* PROBLEM DESCRIPTION: Select and reproduce each line of the listing below that bears the string "else".
==*==
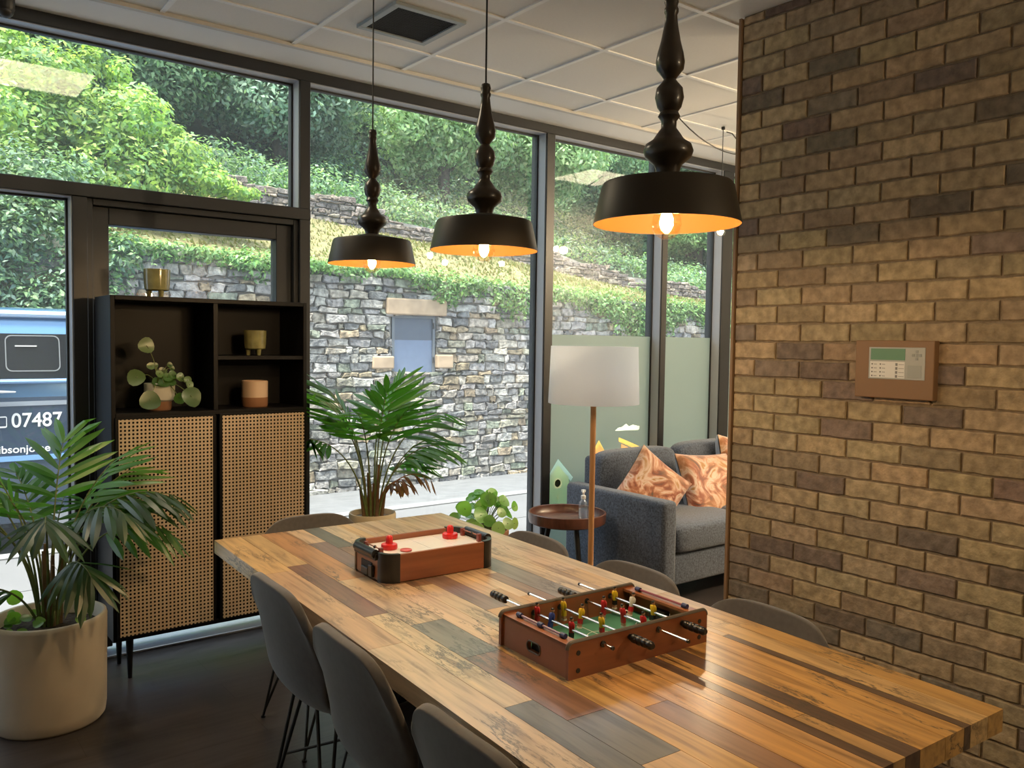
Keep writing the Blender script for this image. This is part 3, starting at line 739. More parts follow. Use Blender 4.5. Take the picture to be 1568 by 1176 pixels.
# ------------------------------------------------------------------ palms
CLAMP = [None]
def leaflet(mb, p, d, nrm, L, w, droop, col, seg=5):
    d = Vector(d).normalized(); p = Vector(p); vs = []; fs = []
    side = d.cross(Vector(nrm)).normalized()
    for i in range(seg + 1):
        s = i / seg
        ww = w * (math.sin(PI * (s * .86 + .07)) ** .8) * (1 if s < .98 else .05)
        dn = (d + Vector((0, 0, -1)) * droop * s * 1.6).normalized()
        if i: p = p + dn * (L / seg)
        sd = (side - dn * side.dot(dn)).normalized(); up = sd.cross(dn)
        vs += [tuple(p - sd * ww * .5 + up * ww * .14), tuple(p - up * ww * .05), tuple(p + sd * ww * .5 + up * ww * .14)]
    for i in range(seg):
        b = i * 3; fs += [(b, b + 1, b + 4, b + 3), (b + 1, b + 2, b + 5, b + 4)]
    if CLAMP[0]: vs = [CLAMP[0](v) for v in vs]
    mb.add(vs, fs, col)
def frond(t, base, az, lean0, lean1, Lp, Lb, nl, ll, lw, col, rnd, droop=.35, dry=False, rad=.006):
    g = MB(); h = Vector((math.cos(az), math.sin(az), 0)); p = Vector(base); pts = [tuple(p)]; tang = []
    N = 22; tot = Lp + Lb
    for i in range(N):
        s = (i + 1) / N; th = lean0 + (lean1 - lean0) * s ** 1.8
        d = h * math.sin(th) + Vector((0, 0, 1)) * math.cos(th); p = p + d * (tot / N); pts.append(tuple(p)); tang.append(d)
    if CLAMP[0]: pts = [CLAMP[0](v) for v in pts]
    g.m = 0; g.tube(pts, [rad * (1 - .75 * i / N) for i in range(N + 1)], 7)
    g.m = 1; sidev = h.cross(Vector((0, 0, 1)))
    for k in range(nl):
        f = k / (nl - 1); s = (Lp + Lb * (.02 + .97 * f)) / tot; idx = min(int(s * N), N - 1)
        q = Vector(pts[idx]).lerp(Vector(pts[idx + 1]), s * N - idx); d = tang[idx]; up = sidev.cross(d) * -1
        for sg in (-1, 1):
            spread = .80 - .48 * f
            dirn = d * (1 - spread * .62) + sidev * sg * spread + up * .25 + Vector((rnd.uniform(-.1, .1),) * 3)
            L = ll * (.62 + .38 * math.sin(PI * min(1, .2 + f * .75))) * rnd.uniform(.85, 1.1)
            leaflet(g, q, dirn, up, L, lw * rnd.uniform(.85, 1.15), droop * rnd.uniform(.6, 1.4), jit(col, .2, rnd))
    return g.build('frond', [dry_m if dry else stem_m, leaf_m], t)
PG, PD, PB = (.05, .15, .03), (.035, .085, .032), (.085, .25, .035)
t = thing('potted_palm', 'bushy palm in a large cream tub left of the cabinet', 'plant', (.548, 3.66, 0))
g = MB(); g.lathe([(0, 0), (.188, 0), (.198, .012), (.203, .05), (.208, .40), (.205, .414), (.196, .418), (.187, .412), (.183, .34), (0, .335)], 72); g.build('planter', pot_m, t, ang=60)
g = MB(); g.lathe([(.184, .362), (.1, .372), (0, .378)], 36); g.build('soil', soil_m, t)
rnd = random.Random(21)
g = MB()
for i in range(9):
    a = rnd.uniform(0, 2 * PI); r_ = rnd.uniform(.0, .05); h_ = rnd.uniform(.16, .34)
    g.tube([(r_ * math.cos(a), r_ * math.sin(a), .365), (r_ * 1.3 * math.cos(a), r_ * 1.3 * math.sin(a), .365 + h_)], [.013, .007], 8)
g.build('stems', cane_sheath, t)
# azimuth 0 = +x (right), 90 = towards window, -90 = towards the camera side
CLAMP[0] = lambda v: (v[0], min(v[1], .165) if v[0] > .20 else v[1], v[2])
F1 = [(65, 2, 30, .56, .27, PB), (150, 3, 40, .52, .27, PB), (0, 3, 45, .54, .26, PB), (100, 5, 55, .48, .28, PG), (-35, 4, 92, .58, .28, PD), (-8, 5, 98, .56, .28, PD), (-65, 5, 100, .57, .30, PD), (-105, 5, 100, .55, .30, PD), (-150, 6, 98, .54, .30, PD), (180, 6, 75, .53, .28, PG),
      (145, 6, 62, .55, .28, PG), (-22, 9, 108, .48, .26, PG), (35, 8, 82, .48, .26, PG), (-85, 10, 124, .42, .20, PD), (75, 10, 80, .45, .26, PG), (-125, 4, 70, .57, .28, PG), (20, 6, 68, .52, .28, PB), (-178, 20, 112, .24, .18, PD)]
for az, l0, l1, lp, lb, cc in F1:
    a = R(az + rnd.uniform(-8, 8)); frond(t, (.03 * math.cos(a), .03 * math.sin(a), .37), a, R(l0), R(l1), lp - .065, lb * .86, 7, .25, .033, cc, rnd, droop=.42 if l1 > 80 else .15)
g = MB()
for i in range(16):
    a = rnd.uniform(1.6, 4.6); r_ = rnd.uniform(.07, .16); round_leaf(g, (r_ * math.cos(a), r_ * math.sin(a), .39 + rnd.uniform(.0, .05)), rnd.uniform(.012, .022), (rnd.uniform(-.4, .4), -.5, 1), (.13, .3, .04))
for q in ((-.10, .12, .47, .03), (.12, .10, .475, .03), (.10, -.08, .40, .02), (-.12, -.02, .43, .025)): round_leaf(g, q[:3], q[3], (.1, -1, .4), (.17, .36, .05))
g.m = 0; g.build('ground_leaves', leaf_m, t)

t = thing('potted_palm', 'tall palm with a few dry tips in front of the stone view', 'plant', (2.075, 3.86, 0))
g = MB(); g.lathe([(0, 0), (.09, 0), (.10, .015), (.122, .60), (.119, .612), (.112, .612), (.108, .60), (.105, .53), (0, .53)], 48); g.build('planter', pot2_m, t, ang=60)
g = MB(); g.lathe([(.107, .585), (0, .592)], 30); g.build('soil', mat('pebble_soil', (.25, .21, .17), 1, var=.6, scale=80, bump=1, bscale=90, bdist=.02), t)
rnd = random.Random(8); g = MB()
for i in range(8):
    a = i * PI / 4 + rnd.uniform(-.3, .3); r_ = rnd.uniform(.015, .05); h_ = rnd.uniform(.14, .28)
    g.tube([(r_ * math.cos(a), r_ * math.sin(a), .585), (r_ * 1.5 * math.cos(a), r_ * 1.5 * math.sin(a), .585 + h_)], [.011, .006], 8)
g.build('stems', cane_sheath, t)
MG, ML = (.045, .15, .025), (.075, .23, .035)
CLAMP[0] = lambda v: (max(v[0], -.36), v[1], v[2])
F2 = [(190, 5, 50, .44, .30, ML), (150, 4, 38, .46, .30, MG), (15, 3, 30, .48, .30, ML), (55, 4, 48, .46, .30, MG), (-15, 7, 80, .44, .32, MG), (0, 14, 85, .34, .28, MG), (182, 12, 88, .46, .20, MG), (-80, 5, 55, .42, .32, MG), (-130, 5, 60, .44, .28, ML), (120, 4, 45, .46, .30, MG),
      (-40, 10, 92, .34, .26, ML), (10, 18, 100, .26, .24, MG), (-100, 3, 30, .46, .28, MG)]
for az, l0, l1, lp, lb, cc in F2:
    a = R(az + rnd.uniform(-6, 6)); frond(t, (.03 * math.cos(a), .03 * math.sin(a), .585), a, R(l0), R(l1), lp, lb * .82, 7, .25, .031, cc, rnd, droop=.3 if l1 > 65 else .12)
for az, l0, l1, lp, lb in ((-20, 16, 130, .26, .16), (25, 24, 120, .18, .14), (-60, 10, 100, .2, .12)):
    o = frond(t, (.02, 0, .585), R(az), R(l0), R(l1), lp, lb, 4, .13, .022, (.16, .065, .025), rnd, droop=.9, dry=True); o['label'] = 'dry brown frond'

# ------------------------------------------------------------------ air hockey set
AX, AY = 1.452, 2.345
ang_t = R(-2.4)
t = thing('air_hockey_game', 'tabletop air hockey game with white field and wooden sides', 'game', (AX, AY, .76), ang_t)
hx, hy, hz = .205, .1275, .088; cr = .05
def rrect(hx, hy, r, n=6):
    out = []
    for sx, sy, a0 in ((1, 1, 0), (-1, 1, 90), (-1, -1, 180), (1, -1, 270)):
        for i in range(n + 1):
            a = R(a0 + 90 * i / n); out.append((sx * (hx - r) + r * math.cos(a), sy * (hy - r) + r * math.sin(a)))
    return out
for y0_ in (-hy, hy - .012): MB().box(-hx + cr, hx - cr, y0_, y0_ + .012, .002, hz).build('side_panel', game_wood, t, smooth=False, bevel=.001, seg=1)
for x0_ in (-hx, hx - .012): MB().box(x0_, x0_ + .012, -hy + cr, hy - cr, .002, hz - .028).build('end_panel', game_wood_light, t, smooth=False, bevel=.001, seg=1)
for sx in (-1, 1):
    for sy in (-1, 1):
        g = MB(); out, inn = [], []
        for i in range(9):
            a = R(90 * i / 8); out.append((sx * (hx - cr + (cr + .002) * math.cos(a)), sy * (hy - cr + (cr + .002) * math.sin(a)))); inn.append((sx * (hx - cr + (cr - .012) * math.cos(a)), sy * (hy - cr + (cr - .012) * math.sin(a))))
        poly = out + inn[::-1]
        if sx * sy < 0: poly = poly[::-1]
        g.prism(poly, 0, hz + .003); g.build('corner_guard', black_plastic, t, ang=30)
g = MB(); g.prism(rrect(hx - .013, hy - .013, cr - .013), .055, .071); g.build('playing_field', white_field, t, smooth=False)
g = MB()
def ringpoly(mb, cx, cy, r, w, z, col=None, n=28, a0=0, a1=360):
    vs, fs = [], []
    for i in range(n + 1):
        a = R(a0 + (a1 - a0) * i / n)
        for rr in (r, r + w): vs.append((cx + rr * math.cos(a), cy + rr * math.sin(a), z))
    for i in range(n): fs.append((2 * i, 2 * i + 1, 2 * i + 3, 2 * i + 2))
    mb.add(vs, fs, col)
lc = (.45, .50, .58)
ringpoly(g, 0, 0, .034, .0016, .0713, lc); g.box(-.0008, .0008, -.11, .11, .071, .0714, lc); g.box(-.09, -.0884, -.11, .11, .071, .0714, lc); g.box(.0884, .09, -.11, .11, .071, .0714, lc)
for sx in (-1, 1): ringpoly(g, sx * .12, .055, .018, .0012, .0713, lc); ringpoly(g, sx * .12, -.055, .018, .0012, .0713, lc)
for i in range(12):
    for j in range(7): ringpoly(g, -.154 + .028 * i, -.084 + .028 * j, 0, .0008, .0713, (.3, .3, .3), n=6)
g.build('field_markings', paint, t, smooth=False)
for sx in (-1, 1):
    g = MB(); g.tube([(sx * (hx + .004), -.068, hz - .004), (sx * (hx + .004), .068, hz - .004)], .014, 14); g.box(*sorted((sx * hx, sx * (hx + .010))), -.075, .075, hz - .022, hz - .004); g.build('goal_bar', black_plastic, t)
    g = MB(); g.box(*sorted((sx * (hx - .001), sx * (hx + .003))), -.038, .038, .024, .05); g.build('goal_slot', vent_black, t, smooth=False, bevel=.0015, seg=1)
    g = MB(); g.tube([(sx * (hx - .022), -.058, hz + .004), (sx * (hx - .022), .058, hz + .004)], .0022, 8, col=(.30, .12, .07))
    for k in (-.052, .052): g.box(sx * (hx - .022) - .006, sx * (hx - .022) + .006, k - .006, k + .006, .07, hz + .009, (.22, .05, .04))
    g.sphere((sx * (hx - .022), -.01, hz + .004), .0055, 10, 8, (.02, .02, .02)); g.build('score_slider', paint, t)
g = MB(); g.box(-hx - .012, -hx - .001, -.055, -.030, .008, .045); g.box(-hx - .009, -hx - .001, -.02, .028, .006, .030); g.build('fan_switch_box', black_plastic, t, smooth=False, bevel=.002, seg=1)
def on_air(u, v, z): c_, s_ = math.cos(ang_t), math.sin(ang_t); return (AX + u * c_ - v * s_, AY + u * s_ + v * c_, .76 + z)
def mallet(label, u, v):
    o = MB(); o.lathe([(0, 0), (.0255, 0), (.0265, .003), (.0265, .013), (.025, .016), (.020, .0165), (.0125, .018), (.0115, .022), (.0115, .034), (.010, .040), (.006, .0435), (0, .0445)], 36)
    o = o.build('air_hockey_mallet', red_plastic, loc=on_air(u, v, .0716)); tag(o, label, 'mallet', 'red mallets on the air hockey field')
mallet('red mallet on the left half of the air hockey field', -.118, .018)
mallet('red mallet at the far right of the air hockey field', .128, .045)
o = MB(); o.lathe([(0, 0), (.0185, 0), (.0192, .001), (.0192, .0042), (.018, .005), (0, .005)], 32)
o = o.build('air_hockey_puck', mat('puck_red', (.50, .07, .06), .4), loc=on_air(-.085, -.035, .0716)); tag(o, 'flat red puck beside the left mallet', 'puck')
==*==
* TASK RESULT:
        ww = w * (math.sin(PI * (s * .86 + .07)) ** .8) * (1 if s < .98 else .05)
    return g.build('frond', [dry_m if dry else stem_m, leaf_m], t)
CLAMP[0] = lambda v: (v[0], min(v[1], .165) if v[0] > .20 else v[1], v[2])
    a = R(az + rnd.uniform(-8, 8)); frond(t, (.03 * math.cos(a), .03 * math.sin(a), .37), a, R(l0), R(l1), lp - .065, lb * .86, 7, .25, .033, cc, rnd, droop=.42 if l1 > 80 else .15)
    a = R(az + rnd.uniform(-6, 6)); frond(t, (.03 * math.cos(a), .03 * math.sin(a), .585), a, R(l0), R(l1), lp, lb * .82, 7, .25, .031, cc, rnd, droop=.3 if l1 > 65 else .12)